(Scene modeling code data)
╭──

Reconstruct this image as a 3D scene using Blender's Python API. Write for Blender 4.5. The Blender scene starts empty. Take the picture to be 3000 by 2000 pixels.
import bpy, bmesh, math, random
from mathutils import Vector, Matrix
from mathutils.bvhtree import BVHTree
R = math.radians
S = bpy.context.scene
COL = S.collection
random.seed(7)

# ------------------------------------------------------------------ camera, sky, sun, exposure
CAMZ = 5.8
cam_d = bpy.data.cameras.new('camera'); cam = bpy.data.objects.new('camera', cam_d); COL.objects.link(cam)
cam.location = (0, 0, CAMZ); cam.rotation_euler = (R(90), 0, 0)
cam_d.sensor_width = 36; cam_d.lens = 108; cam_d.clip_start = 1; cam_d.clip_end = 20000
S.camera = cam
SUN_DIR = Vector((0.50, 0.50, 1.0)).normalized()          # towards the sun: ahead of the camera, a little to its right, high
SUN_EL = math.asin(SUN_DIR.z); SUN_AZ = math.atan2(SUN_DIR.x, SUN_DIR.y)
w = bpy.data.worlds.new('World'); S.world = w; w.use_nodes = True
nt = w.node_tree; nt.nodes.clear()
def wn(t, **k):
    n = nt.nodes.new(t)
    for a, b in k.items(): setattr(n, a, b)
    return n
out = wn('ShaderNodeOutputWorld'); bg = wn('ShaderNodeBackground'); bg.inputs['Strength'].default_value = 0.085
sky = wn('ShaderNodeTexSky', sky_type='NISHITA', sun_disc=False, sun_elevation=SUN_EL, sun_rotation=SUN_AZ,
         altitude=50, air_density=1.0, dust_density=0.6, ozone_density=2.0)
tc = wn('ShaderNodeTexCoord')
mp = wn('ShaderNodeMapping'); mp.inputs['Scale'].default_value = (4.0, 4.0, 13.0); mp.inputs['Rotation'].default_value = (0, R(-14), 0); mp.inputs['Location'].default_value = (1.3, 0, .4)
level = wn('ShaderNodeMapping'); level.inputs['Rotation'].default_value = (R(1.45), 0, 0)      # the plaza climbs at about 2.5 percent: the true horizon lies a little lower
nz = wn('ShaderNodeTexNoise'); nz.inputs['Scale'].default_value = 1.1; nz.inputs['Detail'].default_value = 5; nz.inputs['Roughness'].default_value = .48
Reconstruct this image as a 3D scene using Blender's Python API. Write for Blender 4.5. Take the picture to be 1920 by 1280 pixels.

╰──

> _Brief_
Copy exactly the lines from the top of the entries through the line with "random.seed(7)" in it, please, keeping both ends and adding nothing.

> _Answer_
Reconstruct this image as a 3D scene using Blender's Python API. Write for Blender 4.5. The Blender scene starts empty. Take the picture to be 3000 by 2000 pixels.
import bpy, bmesh, math, random
from mathutils import Vector, Matrix
from mathutils.bvhtree import BVHTree
R = math.radians
S = bpy.context.scene
COL = S.collection
random.seed(7)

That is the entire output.